A República Centro-Africana fica próxima do Sahel, região ao sul do Saara assolada por uma série de golpes militares nos últimos anos e disputada por Moscou e potências do Ocidente.
E nesse cenário de instabilidade, mercenários russos se fazem cada vez mais presentes. As forças do país no Sahel, apontam pesquisadores, têm ajudado Moscou inclusive a custear parte da Guerra da Ucrânia com a extração de ouro.
Já o Centro Africano de Estudos Estratégicos, do Departamento de Defesa dos EUA, relatou no ano passado que as campanhas de desinformação no continente quadruplicaram desde 2022. O instituto apontou Rússia e China entre seus principais patrocinadores. Somente Moscou teria sido responsável por 80 iniciativas do tipo em 22 países.
No ano passado, os EUA foram responsáveis por 41% da ajuda global, com cerca de US$ 70 bilhões, segundo o jornal The Washington Post. Ainda não se sabe o valor destinado após os cortes anunciados por Trump.
Pequim, por sua vez, destina menos recursos em ajuda humanitária, mas vem aumentando seus gastos estrangeiros nas últimas décadas. De acordo com a Iniciativa de Pesquisa China-África, da Universidade Johns Hopkins, os fluxos anuais de investimento direto chinês para a África saltaram de US$ 75 milhões, em 2003, para US$ 5 bilhões, em 2021.
Já os EUA, que fizeram investimento de US$ 10 bilhões ao continente em 2009, chegaram a retirar capital nos últimos anos.

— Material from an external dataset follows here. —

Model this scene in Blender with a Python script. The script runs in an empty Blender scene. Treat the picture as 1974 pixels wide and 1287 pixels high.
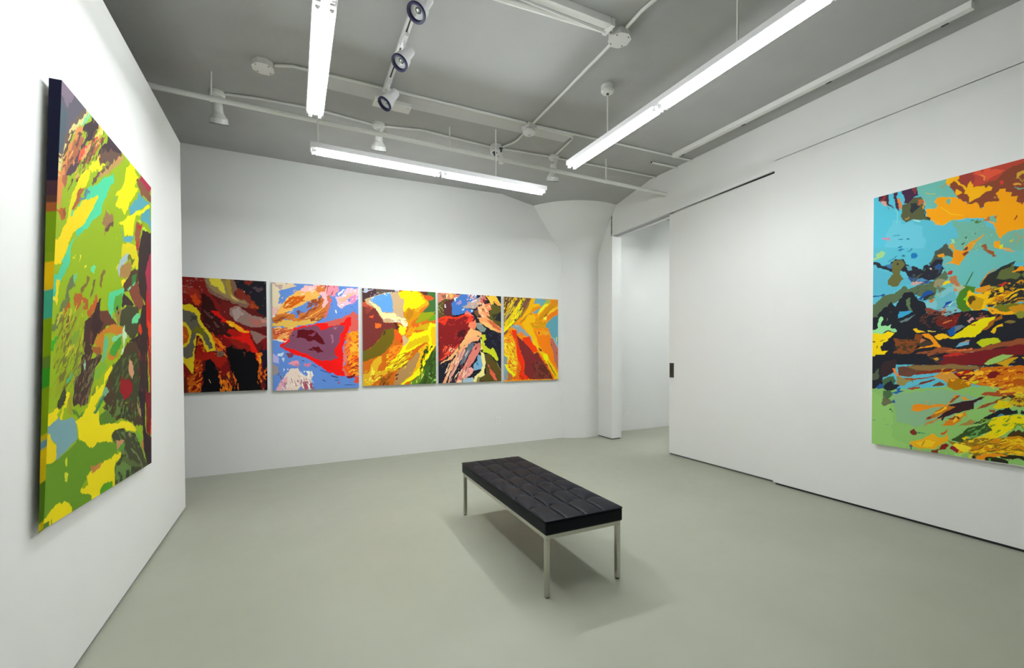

O país em que a China mais investiu no continente, nesse período, foi a África do Sul, que é seu parceiro no Brics. Os EUA, por sua vez, cortaram todo o financiamento à nação devido ao que chama de “violação massiva” dos direitos das pessoas brancas depois que Pretória aprovou uma lei que prevê desapropriação de terras para diminuir desigualdades.